Washington Post's Book World Section Ends

The Washington Post's Book World section has been officially discontinued, with readers and writers marking the occasion with a farewell last weekend. The closure is viewed as a significant loss for both the publishing industry and reading public, representing the end of one of the last major general-audience book review sources. The discontinuation underscores broader challenges facing print and mainstream literary criticism.

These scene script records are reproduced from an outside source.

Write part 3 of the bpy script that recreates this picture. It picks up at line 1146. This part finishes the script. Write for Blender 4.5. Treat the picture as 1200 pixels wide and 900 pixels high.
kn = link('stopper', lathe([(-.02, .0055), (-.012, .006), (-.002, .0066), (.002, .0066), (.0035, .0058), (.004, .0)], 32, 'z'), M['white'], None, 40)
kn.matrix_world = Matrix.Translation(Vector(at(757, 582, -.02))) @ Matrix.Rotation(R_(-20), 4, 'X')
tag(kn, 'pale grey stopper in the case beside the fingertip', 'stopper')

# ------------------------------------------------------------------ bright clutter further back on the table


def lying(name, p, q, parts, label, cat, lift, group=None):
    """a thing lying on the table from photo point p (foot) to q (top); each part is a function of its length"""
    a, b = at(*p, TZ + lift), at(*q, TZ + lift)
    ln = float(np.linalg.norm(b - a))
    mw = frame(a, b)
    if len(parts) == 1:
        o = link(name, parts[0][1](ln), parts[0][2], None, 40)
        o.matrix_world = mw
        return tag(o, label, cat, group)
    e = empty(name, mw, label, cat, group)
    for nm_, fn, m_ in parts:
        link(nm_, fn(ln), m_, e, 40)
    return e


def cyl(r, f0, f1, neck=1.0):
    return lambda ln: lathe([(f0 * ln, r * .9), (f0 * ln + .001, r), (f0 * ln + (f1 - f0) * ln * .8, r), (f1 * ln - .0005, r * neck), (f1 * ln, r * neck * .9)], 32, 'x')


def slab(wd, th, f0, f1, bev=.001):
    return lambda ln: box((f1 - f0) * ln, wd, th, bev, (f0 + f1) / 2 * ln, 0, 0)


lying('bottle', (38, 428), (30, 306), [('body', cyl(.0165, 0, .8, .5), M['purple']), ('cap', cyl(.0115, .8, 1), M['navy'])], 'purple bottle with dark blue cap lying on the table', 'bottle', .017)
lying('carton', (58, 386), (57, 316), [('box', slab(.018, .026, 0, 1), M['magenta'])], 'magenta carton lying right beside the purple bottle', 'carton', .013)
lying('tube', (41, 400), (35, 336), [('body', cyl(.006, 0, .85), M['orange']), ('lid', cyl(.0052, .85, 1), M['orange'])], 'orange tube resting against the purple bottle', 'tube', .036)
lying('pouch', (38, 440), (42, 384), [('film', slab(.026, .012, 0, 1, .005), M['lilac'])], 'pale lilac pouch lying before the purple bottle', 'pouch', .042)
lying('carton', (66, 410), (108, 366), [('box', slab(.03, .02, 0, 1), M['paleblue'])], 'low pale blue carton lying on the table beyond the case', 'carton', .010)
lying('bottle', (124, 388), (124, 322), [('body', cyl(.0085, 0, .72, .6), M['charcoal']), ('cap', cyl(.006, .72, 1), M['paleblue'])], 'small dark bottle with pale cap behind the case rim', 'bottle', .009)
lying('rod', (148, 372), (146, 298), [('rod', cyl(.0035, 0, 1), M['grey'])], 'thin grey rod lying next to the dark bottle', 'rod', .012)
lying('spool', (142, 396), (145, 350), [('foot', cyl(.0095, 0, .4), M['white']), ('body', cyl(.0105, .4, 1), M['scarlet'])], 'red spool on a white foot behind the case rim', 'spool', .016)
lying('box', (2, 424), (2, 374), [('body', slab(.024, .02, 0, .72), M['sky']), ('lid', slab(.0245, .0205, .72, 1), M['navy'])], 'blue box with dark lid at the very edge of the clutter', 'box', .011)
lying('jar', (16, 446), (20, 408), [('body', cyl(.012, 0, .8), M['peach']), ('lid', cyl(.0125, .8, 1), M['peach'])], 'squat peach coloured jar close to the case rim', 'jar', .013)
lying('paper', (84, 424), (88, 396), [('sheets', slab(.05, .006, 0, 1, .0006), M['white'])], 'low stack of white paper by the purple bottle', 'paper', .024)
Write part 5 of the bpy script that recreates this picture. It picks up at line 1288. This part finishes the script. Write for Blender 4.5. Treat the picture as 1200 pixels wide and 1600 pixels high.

- The closure of Book World was part of a major "strategic reset" at The Washington Post, which involved laying off approximately one-third of the newspaper's staff, or about 300 employees, in an effort to address significant financial losses, including a reported $100 million in 2024. - Other sections eliminated in the restructuring included the sports desk and the paper's flagship daily news podcast, "Post Reports," as the publication aims to refocus on national news, investigations, and health and wellness coverage. - The standalone print "Book World" section had only been recently revived in 2022 after more than a decade of being online-only, a move that at the time was seen as a reinvigoration of the paper's commitment to literary coverage. - Longtime and esteemed critics were affected by the closure, including fiction critic Ron Charles and Pulitzer Prize-winning columnist Michael Dirda. - Following his layoff, Ron Charles, who had been with The Post since 2005, announced he would continue writing about books and literary culture on the newsletter platform Substack. - The end of Book World leaves *The New York Times Book Review* as one of the last remaining standalone print book review sections in an American newspaper, highlighting a decades-long trend of shrinking literary criticism in print media. - A farewell and honorific event for the section was held at the Politics and Prose bookstore in Washington, D.C., drawing a large crowd of readers and featuring former writers and editors of Book World. - The discontinuation is seen as a particular loss for casual readers who might discover new and diverse books serendipitously, a function that is harder to replicate in the more siloed online world of BookTok and Bookstagram.